December 24, 1818, Salford (United Kingdom) - October 11, 1889, Sale (United Kingdom)
As a boy he was educated at home, receiving private lessons in physics and mathematics from John Dalton himself. At the same time, he worked with his father in the family brewery, eventually running it until it was sold in 1854.
Science was his passion and he was fascinated by electricity, so when he was working at the brewery he began to investigate the possibility of replacing the steam engine with an electric motor, which had just been invented at the time. He conducted his research in a room in his father's house, which he used as a laboratory, and it was there that he began to experiment with electricity and magnetism. Joule found that burning a pound of coal in a steam engine produces five times the work of consuming a pound of zinc in a Grove Cell, one of the first electric batteries. Joule's standard unit of work was the ability to lift one pound to a height of one foot, the foot-pound.
Even so, Joule's interest shifted from purely financial about how much work could be extracted from a single source to speculating about energy transformation.
Joule was influenced by the thought of Franz Aepinus and tried to explain the phenomena of electricity and magnetism in terms of atoms surrounded by a ‘calorific ether in a state of vibration’.
However, Dalton encouraged him towards scientific research and he carried out his first experiments in a laboratory near the brewery, training at the same time at the University of Manchester.
He received only two years of education in arithmetic and geometry before Dalton was forced to retire due to a cerebral vascular accident. Even so, Dalton influenced Joule, as did his associates, the chemist William Henry, and the engineers Peter Ewart and Eaton Hodgkinson. He was later educated by John Davis.
In 1838 he contributed his first academic papers on electricity to the Annals of Electricity, founded and edited by Davies' partner William Sturgeon.
In 1840 he discovered the law that would bear his name and tried to impress the Royal Society but was unsuccessful. In the same year, Joule moved to Manchester with Sturgeon and they became the centre of a circle of intellectuals in the city. Both shared the belief that science and theology had to be integrated. During this time, Joule taught at Sturgeon's Royal Victoria Gallery of Practical Science.
In 1843, he published the results of his experiments showing that the heating effect he had quantified in 1841 was due to the generation of heat in the electrical conductor and not to its transmission from another part of the equipment. This was a direct challenge to the caloric theory which held that heat could neither be created nor destroyed and which had dominated the thinking of heat science since Antoine Lavoisier had introduced it in 1783. Lavoisier's prestige and the practical success of the caloric theory of Sadi Carnot's steam engine from 1824 meant that Joule, working outside academia and engineering, had a difficult road to travel.
In 1844, his father moved to Whalley Range and had a laboratory built for his son near the house. Joule maintained a close relationship with the Manchester Literary and Philosophical Society. On 25 January 1842, he became a member, two years later librarian, in 1846 honorary secretary, in 1851 vice-president, and finally in 1860 president.

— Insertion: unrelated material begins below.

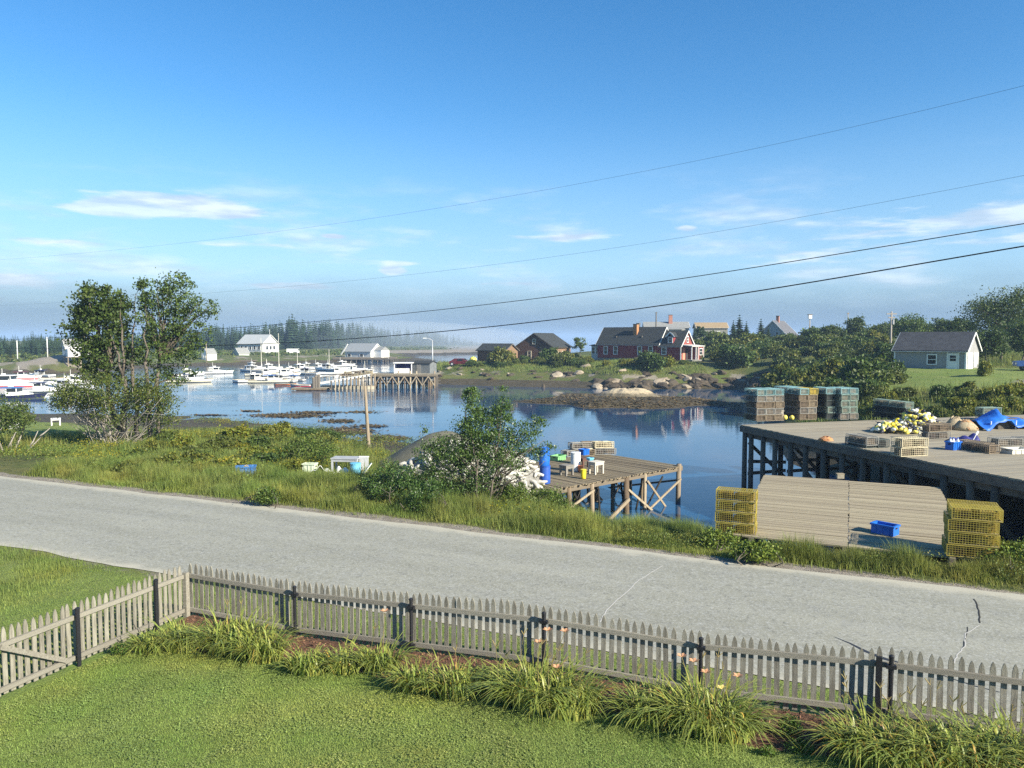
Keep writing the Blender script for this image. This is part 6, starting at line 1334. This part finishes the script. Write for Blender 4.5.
tl = ground(6, 452, 25, 70); px_ = tl.y / F
def lobe4(px, py, rpx, rpy, k, nl, spd, dy=0): q = at(px, py, tl.y + dy) - tl; return (q.x, q.y, q.z, rpx * px_, rpx * px_ * .8, rpy * px_, k, nl, spd)
def thin_stems(mb, g):
    for a, b in (((10, 458), (12, 436)), ((26, 452), (45, 432)), ((40, 436), (50, 428)), ((8, 448), (18, 428)), ((30, 446), (38, 431))): limb(mb, at(*a, tl.y - .6) - tl, at(*b, tl.y - .3) - tl, .05, .02, g, 3, .05)
tree('hawthorn_shrub', tl, [lobe4(2, 412, 26, 12, 44, 80, .26), lobe4(14, 422, 18, 9, 24, 70, .22), lobe4(-25, 420, 22, 14, 30, 80, .26), lobe4(28, 418, 8, 5, 6, 45, .18)], .12, 1.0, .07, 'dark green shrub at the left edge above the lawn', 'shrub', seed=11, bark=pale_bark_m, stems=3, limbs=18, tn=(.6, 1.3, .4), extra=thin_stems)
# the bushy tree in the middle
tm = ground(482, 507, 18, 60); px_ = tm.y / F
def lobe5(px, py, rpx, rpy, k, nl, spd, dy=0): q = at(px, py, tm.y + dy) - tm; return (q.x, q.y, q.z, rpx * px_, rpx * px_ * .8, rpy * px_, int(k * 1.35), nl, spd)
def bush_twigs(mb, g):
    for i in range(34):
        a = at(482 + g.uniform(-14, 20), 500 + g.uniform(-20, 4), tm.y + g.uniform(-.4, .4)) - tm; b = at(482 + g.uniform(-58, 66), 455 + g.uniform(-18, 30), tm.y + g.uniform(-.9, .9)) - tm; limb(mb, a, b, .028, .008, g, 4, .07)
tree('apple_tree', tm, [lobe5(482, 428, 24, 24, 110, 56, .14), lobe5(472, 402, 9, 14, 22, 40, .09), lobe5(503, 408, 9, 22, 26, 40, .10), lobe5(520, 432, 16, 12, 30, 44, .12), lobe5(538, 428, 8, 12, 14, 36, .09), lobe5(455, 450, 28, 16, 80, 52, .14), lobe5(432, 452, 16, 12, 24, 40, .12), lobe5(500, 455, 34, 16, 80, 50, .14), lobe5(540, 452, 12, 8, 14, 32, .1), lobe5(462, 478, 40, 17, 80, 50, .15), lobe5(430, 476, 18, 12, 24, 44, .14), lobe5(425, 430, 3, 3, 4, 24, .07), lobe5(552, 446, 4, 3, 5, 22, .07), lobe5(466, 393, 3, 5, 5, 28, .06), lobe5(490, 482, 22, 8, 16, 30, .14)], .070, 1.5, .06,
     'bushy green tree with glossy leaves standing between road and pale heap', seed=21, leaf=gloss_m, bark=bark_m, tn=(.5, 1.4, .25), mult=(.84, .88, .82), limbs=60, stems=5, extra=bush_twigs)
for i, (px, py, rx, ry, lb, yl) in enumerate([(394, 500, 33, 22, 'dark leafy shrub at the left foot of the bushy tree', .2), (375, 494, 16, 13, 'smaller yellow green shrub left of the dark leafy one', .5), (722, 548, 22, 12, 'weedy bush hiding the foot of the left yellow trap stack', .4), (756, 556, 20, 9, 'grassy bush at the near left corner of the plank floats', .5), (700, 536, 18, 14, 'pale flowering bush left of the yellow traps', .6), (425, 508, 16, 16, 'low dense shrub under the left side of the bushy tree', .2), (310, 462, 30, 16, 'bright green bush on the bank behind the white sheet', .45), (268, 500, 10, 9, 'small yellow green weed bush by the road verge', .5),
        (545, 506, 22, 13, 'scrubby bush below the landward end of the little pier', .4), (512, 505, 20, 14, 'thin brown twigged bush right of the bushy tree', .5), (640, 522, 24, 14, 'low roadside bush below the pilings of the little pier', .3), (690, 530, 22, 14, 'pale weedy bush left of the yellow trap stack', .4), (1010, 566, 22, 16, 'twiggy bush right of the right yellow trap stack', .4)]):
    b = ground(px, py + 6, 18, 60); pp = b.y / F; h = ry * 2 * pp
    tree('shrub', b, [(0, 0, h * .5, rx * pp, rx * pp * .7, h * .5, int(26 + rx * 1.6), 60, .11 + .04 * (b.y > 30))], .075 if b.y < 30 else .09, h * .4, .025, lb, 'shrub', seed=40 + i, leaf=gloss_m if yl < .3 else crown_m, tn=(.6, 1.4, yl), mult=(.62, .70, .62) if yl < .3 else (1.55, 1.5, 1.0) if 'yellow trap' in lb or 'plank float' in lb else (1.1, 1.15, .9), limbs=14, stems=3)
# shared shrub shapes for the hillside, each with its own twigs
def shrub_mesh(seed, lo, leafsz, tn, mult):
    p, c = cluster_leaves(lo, leafsz, seed); p = p[p[:, 2] > -.2]; return leaf_mesh('shrub_foliage', p, leafsz, crown_m, leaf_tints(len(p), *tn) * np.array([mult]) * np.array([[1.75, 1.6, 1.35]]), .25), c
SH = []
for i in range(7):
    g = np.random.default_rng(300 + i); lo = [(0, 0, .48, .8, .8, .45, 60, 38, .13)] + [(g.uniform(-.7, .7), g.uniform(-.6, .6), g.uniform(.4, .85), g.uniform(.25, .5), .35, g.uniform(.2, .35), 22, 34, .11) for _ in range(4)]
    me, c = shrub_mesh(300 + i, lo, .17, [(.5, 1.3, .3), (.55, 1.35, .6), (.45, 1.1, .2), (.6, 1.5, .8), (.5, 1.2, .4), (.4, 1.0, .2), (.7, 1.5, .9)][i], [(1, 1, 1), (1.1, 1, .9), (.8, .95, .95), (1.2, 1.1, .8), (1, .95, .9), (.8, .85, .85), (1.3, 1.15, .8)][i])
    tw = MB()
    for k in range(9): limb(tw, (0, 0, -.3), c[k * 5], .03, .01, g, 3, .08)
    SH.append((me, tw.mesh('shrub_twigs', bark_m)))
def hill_shrub(b, w, h, v, label, group, cat='shrub', name='hill_shrub'):
    t = thing(name, b, label, cat, group, random.uniform(0, 6.28)); t.scale = (w / 2, w / 2, h)
    link('foliage', SH[v][0], t); link('stems', SH[v][1], t); return t
def scatter_shrubs(n, poly, hpx, group, labels, kinds, y0=40, y1=260, wf=1.7):
    (xa, xb, top, bot) = poly; got = []
    for i in range(n * 6):
        if len(got) >= n: break
        px = random.uniform(xa, xb); py = random.uniform(top(px), bot(px)); b = ground(px, py, y0, y1)
        if b.z < .9 or any((Vector((b.x - q.x, b.y - q.y)).length < hpx * .35 * q.y / F) for q in got): continue
        got.append(b); v = random.choice(kinds); h = hpx * random.uniform(.65, 1.3) * b.y / F; hill_shrub(b + Vector((0, 0, -.1)), h * wf * random.uniform(.8, 1.3), h, v, labels[v], group)
lab_h = ['rounded green shrub on the hillside right of the red house', 'yellowish green shrub on the hillside right of the red house', 'dark green shrub on the hillside right of the red house', 'pale olive shrub on the hillside right of the red house', 'mid green shrub on the hillside right of the red house', 'very dark shrub on the hillside right of the red house', 'bright yellow green shrub on the hillside right of the red house']
scatter_shrubs(46, (765, 898, lambda x: 341, lambda x: 356), 13, 'shrubs covering the hillside', lab_h, [0, 2, 2, 4, 5, 1], 120, 240)
scatter_shrubs(30, (775, 898, lambda x: 358, lambda x: 384), 12, 'shrubs covering the hillside', lab_h, [0, 1, 2, 4, 4, 5], 45, 240)
scatter_shrubs(18, (700, 775, lambda x: 347, lambda x: 362), 13, 'shrubs covering the hillside', lab_h, [0, 2, 4, 1, 6], 90, 240)
lab_b = [s.replace('on the hillside right of the red house', 'on the bank behind the big wharf') for s in lab_h]
scatter_shrubs(38, (866, 1040, lambda x: 396, lambda x: 421), 13, 'shrubs on the bank behind the wharf', lab_b, [0, 1, 3, 4, 6, 2], 46, 75)
scatter_shrubs(16, (770, 880, lambda x: 388, lambda x: 412), 22, 'shrubs on the bank behind the wharf', lab_b, [0, 1, 4, 2], 46, 110)
lab_s = [s.replace('on the hillside right of the red house', 'along the rocky shore below the red house') for s in lab_h]
scatter_shrubs(14, (572, 640, lambda x: 360, lambda x: 368), 6, 'shrubs along the rocky shore', lab_s, [0, 1, 2, 4, 6], 120, 170)
scatter_shrubs(12, (520, 590, lambda x: 362, lambda x: 368), 6, 'shrubs along the rocky shore', lab_s, [2, 5, 0, 4], 120, 170)
scatter_shrubs(10, (472, 528, lambda x: 363, lambda x: 369), 5, 'shrubs along the rocky shore', lab_s, [2, 1, 0], 120, 170)
scatter_shrubs(4, (650, 700, lambda x: 361, lambda x: 366), 5, 'shrubs along the rocky shore', lab_s, [1, 0], 120, 170)
for px, py, hp, wd_, v, lb in ((501, 365, 14, 24, 1, 'green bush growing against the front of the small brown shed'), (650, 370, 15, 24, 2, 'dark bush on the shore in front of the red house'), (667, 366, 9, 16, 6, 'yellow green bush in front of the red wing'), (699, 361.5, 7, 9, 2, 'neat dark bush beside the red house porch'), (549, 364, 13, 18, 2, 'dark bush half covering the brown house'), (562, 366, 13, 20, 4, 'mid green bush before the sunlit side of the brown house'), (574, 362, 8, 10, 6, 'bright green bush between the brown and red houses'),
        (895, 377, 13, 17, 2, 'dark round bush left of the grey cottage'), (868, 379, 14, 17, 6, 'light green bush at the edge of the cottage lawn'), (849, 382, 13, 14, 3, 'yellow green bush at the left end of the cottage lawn'), (984, 376, 12, 13, 3, 'thin olive bush at the right corner of the grey cottage'), (735, 366, 17, 34, 2, 'dark broad bush at the foot of the hill right of the red house'), (716, 352, 17, 24, 0, 'green bush below the tan roofed house'), (750, 352, 16, 26, 0, 'green bush below the pair of spruces')):
    b = ground(px, py, 45, 240); k = b.y / F; hill_shrub(b + Vector((0, 0, -.1)), wd_ * k * 1.15, hp * k * 1.1, v, lb, None)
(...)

Joule was to have been president of the British Association in 1872 and 1887, but on both occasions, he was unable to attend because of ill health. From 1872 onwards he became so weak that he led a quiet life until his death in 1889.
As a curiosity, his tombstone bears the inscription ‘772.75’, his culminating measure of the mechanical equivalent of heat (1878), and a quotation from the Gospel of John: ‘While it is the day, I must work the works of him who sent me; but now the night is coming on, when no one can work’ (John 9:4).
Throughout his life, but especially during his later years, he received numerous awards: the Royal Medal (1852), and Copley Medal (1860), he was awarded honoris causa doctor at several universities, the Albert Medal (1880), buildings and monuments in Manchester, a lunar crater is named after him and a French submarine, the international unit of energy, heat and work, the joule, etc.
In addition to discovering the relationship with mechanical work and leading to the theory of energy, he worked with Lord Kelvin to develop the absolute temperature scale, made observations on thermodynamic theory (Joule-Thomson effect), obtained the equivalent mechanical numerical value of heat, contributed to explaining the kinetic theory of gases, established the Joule effect and found a relationship between the electric current passing through a resistance and the heat dissipated, known today as Joule's law, etc.